Fake and Ineffective Regulation

From the excellent Wilson Sy, reproduced with permission.

Recently, on 13 August, the Federal Court rejected the case of Australian Securities and Investments Commission (ASIC) against Westpac for irresponsible mortgage lending and ordered the regulator to pay the bank’s costs.  Such failures at enforcing regulation have occurred numerous times in the past and have cost taxpayers many millions, for little benefit. 

The paper “The farce of fake regulation: royal commission exposed Australia” explains how enforcement failures have led to fake regulation in Australia. In relation to ASIC, the paper noted:

The new commissioner Sean Hughes declared that the mantra at ASIC going forward will be “Why not litigate?” He appears to have a short memory because he should know well from his past experience working at ASIC how costly, unsuccessful and unpopular litigation has been for the regulator. What is the point of more litigation recommended by HRC, if it only ends in failures?

The Hayne Royal Commission (HRC) discovered the lack of enforcement of regulation for past decades, but did not go far enough to discover why.  The reason is: due to the underlying neoliberalist assumption of market efficiency, Australian financial regulation was not designed to protect consumers.  Indeed, it is caveat emptor as noted by Wayne Byres, the chair of the Australian Prudential Regulation Authority (APRA).

In the ASIC vs Westpac case, the judge probably did not understand why a lender such as Westpac would knowingly make bad housing loans risking losses to the bank itself.  So the litigation hinged around the interpretation of responsible lending as to whether there is legal flexibility on the part of the lender to assess mortgage serviceability by using the benchmark Household Expenditure Measure (HEM) rather actual expenditures of individual borrowers.  

Clearly, complex rules by regulators on how a business should be run can usually be refuted by actual evidence and experience.  That is, ASIC does not have enough business knowledge or access to hard data to prove conclusively that the HEM criterion is the main cause of irresponsible lending.  Therefore, unproven causality was inadequate to compel a conviction.

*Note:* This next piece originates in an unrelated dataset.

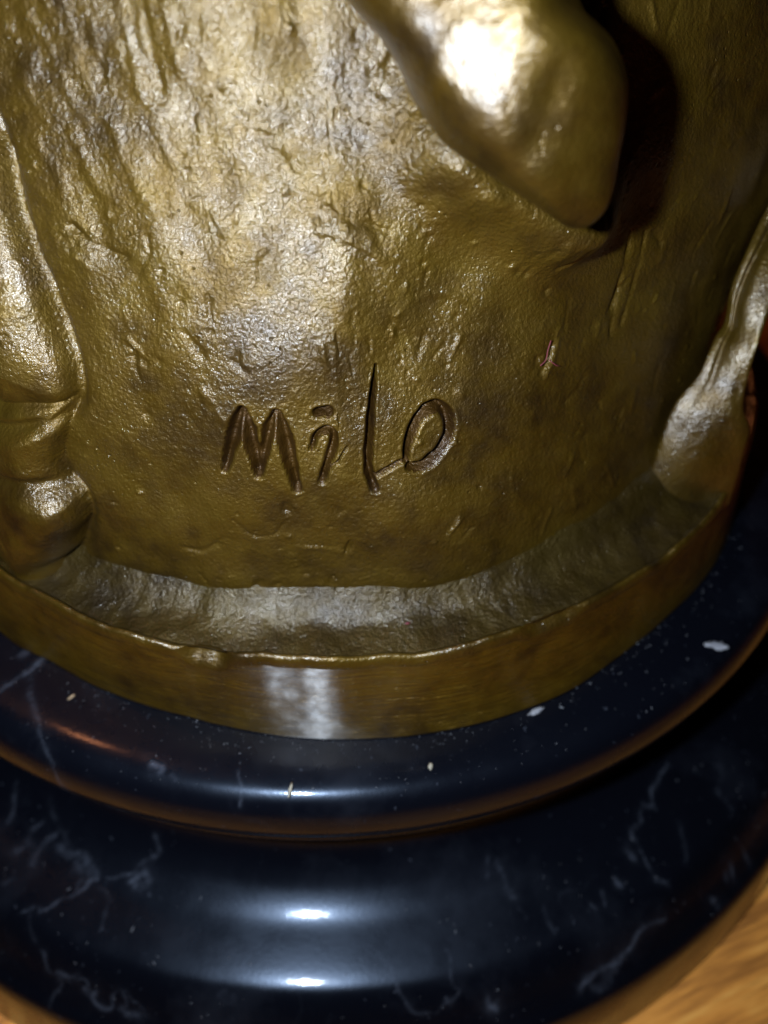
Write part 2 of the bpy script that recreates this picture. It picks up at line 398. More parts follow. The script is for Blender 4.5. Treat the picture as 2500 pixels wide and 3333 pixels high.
def marble():
    k = NT('black_marble')
    tc = k.n('ShaderNodeTexCoord').outputs['Object']
    at = k.n('ShaderNodeAttribute', attribute_name='vein').outputs['Fac']
    br = k.noise(tc, 700, 5, .7)
    vm = k.math('MULTIPLY', at, k.mapr(br, .36, .66, .03, .50))
    cl = k.noise(tc, 60, 5, .65)
    cloud = k.mapr(cl, .52, .8, 0, .10)
    fl = k.noise(tc, 1500, 2, .5)
    fleck = k.mapr(fl, .70, .78, 0, .22)
    s = k.math('ADD', vm, k.math('ADD', cloud, fleck))
    mx = k.n('ShaderNodeMix', data_type='RGBA')
    k.l(s, mx.inputs['Factor'])
    mx.inputs['A'].default_value = (.0018, .0021, .0038, 1)
    mx.inputs['B'].default_value = (.080, .090, .118, 1)
    k.l(mx.outputs['Result'], k.b.inputs['Base Color'])
    rn = k.noise(tc, 260, 4, .6)
    k.l(k.mapr(rn, .3, .7, .24, .32), k.b.inputs['Roughness'])
    k.b.inputs['Coat Weight'].default_value = .38
    k.b.inputs['Coat Roughness'].default_value = .085
    k.b.inputs['Coat IOR'].default_value = 1.30
    k.b.inputs['Specular IOR Level'].default_value = .16
    k.b.inputs['Specular Tint'].default_value = (.62, .76, 1.0, 1)
    k.b.inputs['IOR'].default_value = 1.56
    # fine polishing scratches running round the turned stone
    b1 = k.noise(tc, 2400, 3, .6)
    nrm = k.bump(b1, .000020, .35)
    k.l(nrm, k.b.inputs['Normal'])
    k.l(nrm, k.b.inputs['Coat Normal'])
    return k.m
M_marble = marble()

def wood():
    k = NT('oiled_oak')
    tc = k.n('ShaderNodeTexCoord').outputs['Object']
    oi = k.n('ShaderNodeObjectInfo').outputs['Random']
    off = k.n('ShaderNodeCombineXYZ')
    k.l(k.math('MULTIPLY', oi, 3.7), off.inputs[0])
    k.l(k.math('MULTIPLY', oi, 1.3), off.inputs[1])
    add = k.n('ShaderNodeVectorMath', operation='ADD')
    k.l(tc, add.inputs[0])
    k.l(off.outputs[0], add.inputs[1])
    mp = k.n('ShaderNodeMapping', inp={'Scale': (1, 11, 11)})
    k.l(add.outputs[0], mp.inputs['Vector'])
    v = mp.outputs[0]
    a = k.noise(v, 28, 5, .62)
    b = k.noise(v, 110, 4, .6)
    mp2 = k.n('ShaderNodeMapping', inp={'Scale': (1, 26, 26)})
    k.l(add.outputs[0], mp2.inputs['Vector'])
    p = k.noise(mp2.outputs[0], 90, 3, .6)
    s = k.math('ADD', k.math('MULTIPLY', a, .65), k.math('MULTIPLY', b, .35))
    c = k.ramp(s, [(.30, (.150, .050, .010)), (.44, (.400, .150, .028)), (.53, (.660, .260, .045)), (.62, (.800, .390, .085))])
    pores = k.mapr(p, .60, .68, 0, .75)
    mx = k.n('ShaderNodeMix', data_type='RGBA')
    k.l(pores, mx.inputs['Factor'])
    k.l(c, mx.inputs['A'])
    mx.inputs['B'].default_value = (.10, .038, .010, 1)
    k.l(mx.outputs['Result'], k.b.inputs['Base Color'])
    k.b.inputs['Roughness'].default_value = .42
    k.l(k.bump(s, .0003, .4), k.b.inputs['Normal'])
    return k.m
M_wood = wood()

def plain(name, c, rough=.7, nscale=2500):
    k = NT(name)
    tc = k.n('ShaderNodeTexCoord').outputs['Object']
    n_ = k.noise(tc, nscale, 3, .6)
    cc = k.ramp(n_, [(.3, tuple(x * .7 for x in c)), (.7, tuple(min(1, x * 1.15) for x in c))])
    k.l(cc, k.b.inputs['Base Color'])
    k.b.inputs['Roughness'].default_value = rough
    return k.m
M_chip = plain('pale_flake', (.20, .20, .22))
M_sliver = plain('straw_sliver', (.28, .25, .19))
M_tan = plain('tan_crumb', (.24, .16, .09))
M_dust = plain('grey_dust', (.13, .135, .15))
M_red = plain('red_lint', (.12, .010, .016))

# ------------------------------------------------------------------ table
ANG = math.radians(16.9)
table = tag(empty('table'), None, None, None, 'structure')
table.rotation_euler = (0, 0, ANG)
PW = 1.55
ROW0 = 0.245                     # one joint passes behind the plinth, to its right
for i in range(-6, 8):
    y0 = ROW0 + i * PW
    y1 = y0 + PW
    g = .006
    b = .012
    x0, x1 = -9, 9
    prof = [(y0 + g, -.25), (y0 + g, -b), (y0 + g + b, 0), (y1 - g - b, 0), (y1 - g, -b), (y1 - g, -.25)]
    V = [(x0, y, z) for y, z in prof] + [(x1, y, z) for y, z in prof]
    n = len(prof)
    F = [(k, k + n, (k + 1) % n + n, (k + 1) % n) for k in range(n)]
    F += [tuple(range(n)), tuple(range(2 * n - 1, n - 1, -1))]
    make_mesh('plank', V, F, M_wood, table, smooth=False)

# ------------------------------------------------------------------ plinth
PROF = [(0.0, .483), (.30, .483), (.60, .483), (.72, .483), (.752, .4828), (.768, .4805), (.780, .474), (.7885, .463), (.7935, .450), (.7965, .434),
        (.7955, .420), (.790, .408), (.784, .399), (.784, .390), (.7855, .384), (.783, .378), (.772, .371), (.752, .360), (.738, .345), (.733, .32),
        (.735, .29), (.743, .26), (.760, .236), (.784, .2195), (.806, .2110), (.825, .2060), (.855, .2030), (.882, .2000), (.898, .1970),
        (.908, .1915), (.919, .1825), (.930, .1710), (.940, .1600), (.949, .1515), (.956, .1450), (.9635, .1400), (.970, .1335), (.9745, .1245), (.978, .112), (.984, .085), (.9905, .05), (.996, .02), (.998, .006), (.99, .0008), (.6, .0008), (.0, .0008)]
pts = []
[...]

There are so many other aspects of mortgage serviceability to which one could attribute irresponsible lending that it is difficult to see how picking one single aspect will lead to successful prosecution by the regulator.  Probably, by taking on Westpac, ASIC was merely showing that it was following the HRC recommendation for more enforcement.  Without understanding the real problem, HRC has been ineffective in reforming the financial system, as nothing much will change.   

The real reason for why the banks lend irresponsibly is not incompetence, but conflict of interest, because the bad loans they create can be packaged and on-sold to unwary investors as mortgage-backed securities.  Those mortgage-backed securities can be used for speculation with credit default swaps (CDS) and they can be sliced and diced to create other derivative securities such as collateralized debt obligations (CDO).

Hence irresponsible lenders can avoid adverse consequences to themselves by securitizing their loans.  One proven way of removing the perverse incentive to lend irresponsibly is to remove banks’ ability to securitize their mortgages by separating commercial lending from securitization under the prohibition which was the US Glass-Steagall Act.  When banks are broken up so that they are no longer “too big to fail”, they can be allowed to suffer the natural consequences of bad loans without being rescued with “bail-out” or “bail-in” and without protection from bank-runs by banning cash.